SURVIVAL OF THE LESS FIT
There is need to chart a new course to stem the collapse of the manufacturing sector, writes Ajibike Onajin
Just recently, one of the biggest players in the manufacturing sector, Procter & Gamble Nigeria closed its $300m plant at Agbara in Ogun State just a year after it was opened amid fanfare by Vice- President Yemi Osinbajo, ostensibly to showcase some measure of success in government’s policy to grow the non-oil sector. The company tried to downplay the disaster as a restructuring of its operations but P&G, which manufactures household goods including soap and diapers, had become the latest victim of the inclement economic environment that has defined the Muhammadu Buhari administration in its three plus years in power.

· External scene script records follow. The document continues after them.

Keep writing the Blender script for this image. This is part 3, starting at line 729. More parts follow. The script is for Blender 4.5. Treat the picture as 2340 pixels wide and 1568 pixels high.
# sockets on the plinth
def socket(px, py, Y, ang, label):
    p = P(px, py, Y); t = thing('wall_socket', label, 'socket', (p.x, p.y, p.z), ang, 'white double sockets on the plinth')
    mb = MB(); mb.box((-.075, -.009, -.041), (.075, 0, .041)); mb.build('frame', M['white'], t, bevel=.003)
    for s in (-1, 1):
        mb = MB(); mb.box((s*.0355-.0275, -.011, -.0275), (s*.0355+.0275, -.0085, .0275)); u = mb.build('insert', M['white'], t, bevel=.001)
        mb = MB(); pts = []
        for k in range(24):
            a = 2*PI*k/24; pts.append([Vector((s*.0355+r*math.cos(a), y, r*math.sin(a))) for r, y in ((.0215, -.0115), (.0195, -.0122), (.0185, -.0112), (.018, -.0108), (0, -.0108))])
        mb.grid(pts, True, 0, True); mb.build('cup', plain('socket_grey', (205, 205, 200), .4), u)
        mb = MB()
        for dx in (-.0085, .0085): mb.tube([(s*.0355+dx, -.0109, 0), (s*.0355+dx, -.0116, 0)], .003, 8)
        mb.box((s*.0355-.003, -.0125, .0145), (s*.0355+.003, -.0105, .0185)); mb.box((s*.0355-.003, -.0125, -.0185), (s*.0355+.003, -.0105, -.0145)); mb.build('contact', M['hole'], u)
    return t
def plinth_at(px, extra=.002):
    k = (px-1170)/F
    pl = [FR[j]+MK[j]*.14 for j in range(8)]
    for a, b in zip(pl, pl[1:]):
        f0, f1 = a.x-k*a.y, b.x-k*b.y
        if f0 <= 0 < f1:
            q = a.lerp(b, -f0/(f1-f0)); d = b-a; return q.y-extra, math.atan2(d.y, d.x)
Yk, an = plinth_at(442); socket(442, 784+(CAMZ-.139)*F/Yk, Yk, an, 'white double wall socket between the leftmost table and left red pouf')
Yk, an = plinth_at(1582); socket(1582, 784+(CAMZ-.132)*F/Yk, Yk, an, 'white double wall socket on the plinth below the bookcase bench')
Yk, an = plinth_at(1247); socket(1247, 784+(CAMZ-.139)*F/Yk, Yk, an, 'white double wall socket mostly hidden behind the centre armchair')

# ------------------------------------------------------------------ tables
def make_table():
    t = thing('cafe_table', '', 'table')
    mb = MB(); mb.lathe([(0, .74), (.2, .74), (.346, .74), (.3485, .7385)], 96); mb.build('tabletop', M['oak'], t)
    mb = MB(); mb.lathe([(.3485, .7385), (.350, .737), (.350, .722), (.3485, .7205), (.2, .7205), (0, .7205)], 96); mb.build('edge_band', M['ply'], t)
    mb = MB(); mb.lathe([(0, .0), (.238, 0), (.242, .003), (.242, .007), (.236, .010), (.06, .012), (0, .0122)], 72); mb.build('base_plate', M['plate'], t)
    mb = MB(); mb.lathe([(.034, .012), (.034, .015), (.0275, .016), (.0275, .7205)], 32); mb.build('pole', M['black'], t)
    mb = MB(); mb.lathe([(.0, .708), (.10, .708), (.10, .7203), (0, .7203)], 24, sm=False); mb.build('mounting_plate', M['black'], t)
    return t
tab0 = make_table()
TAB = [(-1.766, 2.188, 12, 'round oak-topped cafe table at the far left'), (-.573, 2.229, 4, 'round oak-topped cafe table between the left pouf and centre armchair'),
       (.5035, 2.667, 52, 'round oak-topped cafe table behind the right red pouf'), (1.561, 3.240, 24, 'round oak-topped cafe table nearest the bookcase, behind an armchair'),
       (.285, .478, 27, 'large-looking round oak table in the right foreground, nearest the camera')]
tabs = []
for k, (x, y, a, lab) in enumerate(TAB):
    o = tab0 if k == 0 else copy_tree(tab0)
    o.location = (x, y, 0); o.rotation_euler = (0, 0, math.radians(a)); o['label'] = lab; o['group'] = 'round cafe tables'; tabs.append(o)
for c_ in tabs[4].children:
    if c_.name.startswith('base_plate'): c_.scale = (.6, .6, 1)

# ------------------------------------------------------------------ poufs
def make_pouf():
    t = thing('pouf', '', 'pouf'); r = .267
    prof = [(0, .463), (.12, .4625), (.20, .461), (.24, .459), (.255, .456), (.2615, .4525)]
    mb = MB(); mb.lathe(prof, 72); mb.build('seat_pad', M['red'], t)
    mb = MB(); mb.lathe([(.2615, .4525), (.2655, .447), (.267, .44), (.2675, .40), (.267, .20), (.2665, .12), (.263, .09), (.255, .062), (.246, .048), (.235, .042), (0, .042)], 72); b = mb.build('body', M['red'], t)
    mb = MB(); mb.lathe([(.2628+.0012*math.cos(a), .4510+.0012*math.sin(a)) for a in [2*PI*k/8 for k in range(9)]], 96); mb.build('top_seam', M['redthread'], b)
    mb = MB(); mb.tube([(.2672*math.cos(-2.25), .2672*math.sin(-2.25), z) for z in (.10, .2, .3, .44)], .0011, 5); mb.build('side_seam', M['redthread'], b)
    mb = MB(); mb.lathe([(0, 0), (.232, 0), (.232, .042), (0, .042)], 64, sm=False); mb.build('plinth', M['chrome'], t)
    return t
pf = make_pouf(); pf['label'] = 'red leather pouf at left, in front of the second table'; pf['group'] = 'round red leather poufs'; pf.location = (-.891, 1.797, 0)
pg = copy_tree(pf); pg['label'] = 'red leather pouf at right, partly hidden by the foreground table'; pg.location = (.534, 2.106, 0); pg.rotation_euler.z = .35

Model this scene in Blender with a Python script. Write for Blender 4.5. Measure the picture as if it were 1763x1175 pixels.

Not long ago, PZ Cussons (the UK-based consumer goods giant), released a statement to the UK stock market that blamed its significant profit drop to low liquidity in the economy. The company posited ‘macro-conditions in Nigeria have resulted in a sharp decline in Africa profits for the year and, hence, a disappointing result for the group.’
Indeed some 272 manufacturing and other plants have gone belly up in 2016 alone, under Buhari, who came into office on the back of promises to boost the economy and create jobs.
While this government has made a habit of blaming the nation’s woes on mismanagement by the past administration, it has come short of injecting fresh ideas on how to revamp the economy and position it to create the very jobs it has promised. On the contrary, jobs are disappearing by the day, with many companies closing or trimming their workforce just to stay afloat.
Perhaps the most critical factor responsible for this was the foreign exchange shock that hit corporate entities two years ago when government adjusted the rate sharply downwards ostensibly to protect our external reserves following the collapse of oil prices.
However, in a country where manufacturers are largely dependent on imported raw materials and machinery, stakeholders have criticised the refusal of government to adjust import tariffs to accommodate the higher cost of inputs. The result has been much tougher times for manufacturers which hold the key to the elusive industrialisation and associated benefits of job creation, increased purchasing power and eventual recovery and growth.
For an economy still yet to recover fully from recession, the golden standard would be for government to supply fiscal incentives or reliefs for the real sector. In this case, it has been the opposite, apparently fixated on boosting revenues, it held on to a punitive tariff regime and indeed introduced new excise duties in the food and beverages sector, which has seen companies such as Nigerian Breweries reporting profit declines in the second quarter of this year.
Key economic stakeholders such as the Lagos Chamber of Commerce and Industry (LCCI) did not see the sense in the approved amendment to the excise duty rates for alcoholic beverages, spirits and tobacco and the plan to extend it to several other basic items.
LCCI Director General, Mr. Muda Yusuf, posited that such moves would further aggravate the poverty situation in a country where 60 per cent still live below the poverty line and undermine the general welfare of citizens.
Already, data from the Manufacturers Association of Nigeria point to weak recovery in that sector as output grew by 0.14 per cent in the fourth quarter of 2017 up from -2.54 per cent recorded in the corresponding quarter of 2016.
Manufacturers are still grappling with the same problems of capital, logistics problems, bad port access roads and transportation networks.
Many have not recovered from the currency depreciation of the past two years, which has kept operational expenses beyond control, forced them to raise prices and created room for the influx of all sorts of cheap alternatives form China and the rest of the world.
For manufacturers, this has been reflected in a rise in inventory - a confirmation of lower purchasing power that portends even more job losses, and lower private sector capacity to create jobs.
MAN data, showed that members’ inventory - unsold goods - totaled N321.12 billion in 2017 against N90.43 billion recorded in 2016; thus, indicating N230.77 billion or 255.19 per cent increase over the period. Yet, more taxes are being imposed on local firms. Beyond the fiscal issues are the larger concerns of growing insecurity across the country and effects on the agric and other sectors as well as foreign investments. The Central Bank of Nigeria warned recently that Nigerians should prepare for higher food prices as a result of lower yield from the agric sector where widespread violence have cut back farming activity. The net effect would be a reversal of the gains made in moderating inflation, which has declined for the past 15 months consecutively and higher cost for companies, which utilise local raw materials from the agric sector.